> **Stated problem**
Repeat the lines below exactly as written, please, from the line with "What Blender Python" to the line with "SUN_DIR = Vector((-math.sin(SUN_AZ)", both lines included, and no others.

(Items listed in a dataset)

— Begin —

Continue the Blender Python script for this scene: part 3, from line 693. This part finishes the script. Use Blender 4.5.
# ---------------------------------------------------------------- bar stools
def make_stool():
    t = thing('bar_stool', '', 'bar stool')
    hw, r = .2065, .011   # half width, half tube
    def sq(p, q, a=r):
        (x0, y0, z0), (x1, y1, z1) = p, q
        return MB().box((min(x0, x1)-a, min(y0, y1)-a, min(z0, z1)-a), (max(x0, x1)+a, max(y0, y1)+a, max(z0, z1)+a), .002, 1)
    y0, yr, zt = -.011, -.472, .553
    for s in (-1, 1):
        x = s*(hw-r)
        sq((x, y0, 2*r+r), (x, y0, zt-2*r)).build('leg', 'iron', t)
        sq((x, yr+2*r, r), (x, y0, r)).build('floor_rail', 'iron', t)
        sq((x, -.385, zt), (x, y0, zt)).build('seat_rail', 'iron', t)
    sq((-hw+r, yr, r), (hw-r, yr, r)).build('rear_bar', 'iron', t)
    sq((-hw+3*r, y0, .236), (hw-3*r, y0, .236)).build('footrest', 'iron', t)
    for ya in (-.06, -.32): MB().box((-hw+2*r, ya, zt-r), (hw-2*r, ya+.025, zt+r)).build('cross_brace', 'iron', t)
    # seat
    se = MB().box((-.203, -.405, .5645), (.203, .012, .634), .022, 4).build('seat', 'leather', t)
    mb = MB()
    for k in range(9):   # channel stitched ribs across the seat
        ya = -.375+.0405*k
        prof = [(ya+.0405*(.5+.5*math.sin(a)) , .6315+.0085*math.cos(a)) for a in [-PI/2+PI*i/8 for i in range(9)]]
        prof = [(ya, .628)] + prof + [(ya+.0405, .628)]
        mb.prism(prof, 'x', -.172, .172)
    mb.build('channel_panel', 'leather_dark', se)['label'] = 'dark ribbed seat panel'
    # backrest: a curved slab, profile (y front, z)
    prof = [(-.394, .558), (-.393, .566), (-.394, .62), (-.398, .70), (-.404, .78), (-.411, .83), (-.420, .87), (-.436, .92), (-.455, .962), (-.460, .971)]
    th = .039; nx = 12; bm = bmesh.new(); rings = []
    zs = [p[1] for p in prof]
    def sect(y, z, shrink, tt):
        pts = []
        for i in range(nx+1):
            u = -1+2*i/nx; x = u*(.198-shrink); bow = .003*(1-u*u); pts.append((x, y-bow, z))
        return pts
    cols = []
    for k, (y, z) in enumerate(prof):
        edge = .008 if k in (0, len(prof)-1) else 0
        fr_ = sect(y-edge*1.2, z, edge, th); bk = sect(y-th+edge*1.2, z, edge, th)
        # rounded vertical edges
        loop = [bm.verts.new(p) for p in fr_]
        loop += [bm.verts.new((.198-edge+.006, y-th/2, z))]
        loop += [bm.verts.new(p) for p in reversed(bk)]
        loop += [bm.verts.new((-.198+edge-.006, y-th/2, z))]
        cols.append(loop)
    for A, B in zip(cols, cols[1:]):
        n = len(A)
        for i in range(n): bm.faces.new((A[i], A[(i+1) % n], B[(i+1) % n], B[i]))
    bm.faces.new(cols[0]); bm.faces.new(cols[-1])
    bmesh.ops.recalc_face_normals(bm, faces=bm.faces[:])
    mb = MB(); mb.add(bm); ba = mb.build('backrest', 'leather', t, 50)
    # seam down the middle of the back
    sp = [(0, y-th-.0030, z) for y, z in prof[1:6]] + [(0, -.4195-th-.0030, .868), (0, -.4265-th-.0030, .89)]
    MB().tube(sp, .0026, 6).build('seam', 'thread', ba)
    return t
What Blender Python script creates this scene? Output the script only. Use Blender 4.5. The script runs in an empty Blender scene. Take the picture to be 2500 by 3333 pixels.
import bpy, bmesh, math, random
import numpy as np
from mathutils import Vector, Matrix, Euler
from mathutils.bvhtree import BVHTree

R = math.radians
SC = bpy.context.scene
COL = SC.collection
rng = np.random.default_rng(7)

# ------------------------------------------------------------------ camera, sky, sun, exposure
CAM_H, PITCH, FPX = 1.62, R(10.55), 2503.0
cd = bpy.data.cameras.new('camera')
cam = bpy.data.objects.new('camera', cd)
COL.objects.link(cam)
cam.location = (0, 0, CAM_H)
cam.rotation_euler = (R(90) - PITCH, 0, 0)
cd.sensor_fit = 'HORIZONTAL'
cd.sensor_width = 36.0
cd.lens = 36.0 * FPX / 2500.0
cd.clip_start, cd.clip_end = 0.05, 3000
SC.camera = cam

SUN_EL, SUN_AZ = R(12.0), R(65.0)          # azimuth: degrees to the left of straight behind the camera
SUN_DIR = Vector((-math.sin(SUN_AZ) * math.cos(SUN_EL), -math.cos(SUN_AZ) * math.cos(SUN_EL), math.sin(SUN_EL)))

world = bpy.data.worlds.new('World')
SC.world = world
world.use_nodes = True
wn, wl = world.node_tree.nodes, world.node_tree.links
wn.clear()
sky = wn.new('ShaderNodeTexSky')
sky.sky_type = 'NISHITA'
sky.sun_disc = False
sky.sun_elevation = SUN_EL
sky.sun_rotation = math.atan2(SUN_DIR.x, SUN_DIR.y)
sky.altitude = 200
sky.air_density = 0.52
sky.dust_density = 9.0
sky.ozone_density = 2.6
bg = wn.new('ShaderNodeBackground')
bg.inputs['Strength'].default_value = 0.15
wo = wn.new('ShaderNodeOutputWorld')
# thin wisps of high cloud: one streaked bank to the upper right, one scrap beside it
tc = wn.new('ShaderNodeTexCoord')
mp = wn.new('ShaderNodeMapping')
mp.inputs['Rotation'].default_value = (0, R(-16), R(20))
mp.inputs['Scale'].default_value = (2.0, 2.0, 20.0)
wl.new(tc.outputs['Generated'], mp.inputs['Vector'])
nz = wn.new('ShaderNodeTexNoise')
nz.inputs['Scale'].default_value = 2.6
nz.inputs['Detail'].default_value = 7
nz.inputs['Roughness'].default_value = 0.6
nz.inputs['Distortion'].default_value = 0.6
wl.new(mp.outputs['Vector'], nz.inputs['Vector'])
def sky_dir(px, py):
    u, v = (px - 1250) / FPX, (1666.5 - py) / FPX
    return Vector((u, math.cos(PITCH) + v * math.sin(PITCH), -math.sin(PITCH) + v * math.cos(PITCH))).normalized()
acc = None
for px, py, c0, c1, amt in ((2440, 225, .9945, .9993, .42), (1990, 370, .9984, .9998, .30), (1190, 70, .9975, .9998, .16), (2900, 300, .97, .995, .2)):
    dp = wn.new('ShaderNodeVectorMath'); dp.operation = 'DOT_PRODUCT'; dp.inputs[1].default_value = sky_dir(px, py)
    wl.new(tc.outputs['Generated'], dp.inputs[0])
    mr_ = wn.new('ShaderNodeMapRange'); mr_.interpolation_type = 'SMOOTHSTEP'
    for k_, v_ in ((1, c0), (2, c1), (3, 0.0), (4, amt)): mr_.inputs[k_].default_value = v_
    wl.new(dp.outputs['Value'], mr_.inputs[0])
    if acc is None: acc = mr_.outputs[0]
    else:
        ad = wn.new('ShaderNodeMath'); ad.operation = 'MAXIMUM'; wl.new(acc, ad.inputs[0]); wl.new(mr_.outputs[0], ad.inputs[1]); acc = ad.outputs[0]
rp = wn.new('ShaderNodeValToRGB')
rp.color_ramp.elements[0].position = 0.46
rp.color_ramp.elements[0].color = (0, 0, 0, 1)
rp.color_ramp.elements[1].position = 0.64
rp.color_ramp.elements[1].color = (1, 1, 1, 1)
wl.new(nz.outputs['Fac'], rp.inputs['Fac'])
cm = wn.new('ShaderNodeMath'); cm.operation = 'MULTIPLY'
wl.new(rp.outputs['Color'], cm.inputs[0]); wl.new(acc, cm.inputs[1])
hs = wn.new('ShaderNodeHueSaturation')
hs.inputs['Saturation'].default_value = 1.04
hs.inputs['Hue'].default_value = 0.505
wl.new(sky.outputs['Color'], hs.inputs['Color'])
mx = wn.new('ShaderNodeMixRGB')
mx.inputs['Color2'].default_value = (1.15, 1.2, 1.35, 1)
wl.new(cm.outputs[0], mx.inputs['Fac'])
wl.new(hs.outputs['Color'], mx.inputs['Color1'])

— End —

> **Answer to the exercise**
What Blender Python script creates this scene? Output the script only. Use Blender 4.5. The script runs in an empty Blender scene. Take the picture to be 2500 by 3333 pixels.
import bpy, bmesh, math, random
import numpy as np
from mathutils import Vector, Matrix, Euler
from mathutils.bvhtree import BVHTree

R = math.radians
SC = bpy.context.scene
COL = SC.collection
rng = np.random.default_rng(7)

# ------------------------------------------------------------------ camera, sky, sun, exposure
CAM_H, PITCH, FPX = 1.62, R(10.55), 2503.0
cd = bpy.data.cameras.new('camera')
cam = bpy.data.objects.new('camera', cd)
COL.objects.link(cam)
cam.location = (0, 0, CAM_H)
cam.rotation_euler = (R(90) - PITCH, 0, 0)
cd.sensor_fit = 'HORIZONTAL'
cd.sensor_width = 36.0
cd.lens = 36.0 * FPX / 2500.0
cd.clip_start, cd.clip_end = 0.05, 3000
SC.camera = cam

SUN_EL, SUN_AZ = R(12.0), R(65.0)          # azimuth: degrees to the left of straight behind the camera
SUN_DIR = Vector((-math.sin(SUN_AZ) * math.cos(SUN_EL), -math.cos(SUN_AZ) * math.cos(SUN_EL), math.sin(SUN_EL)))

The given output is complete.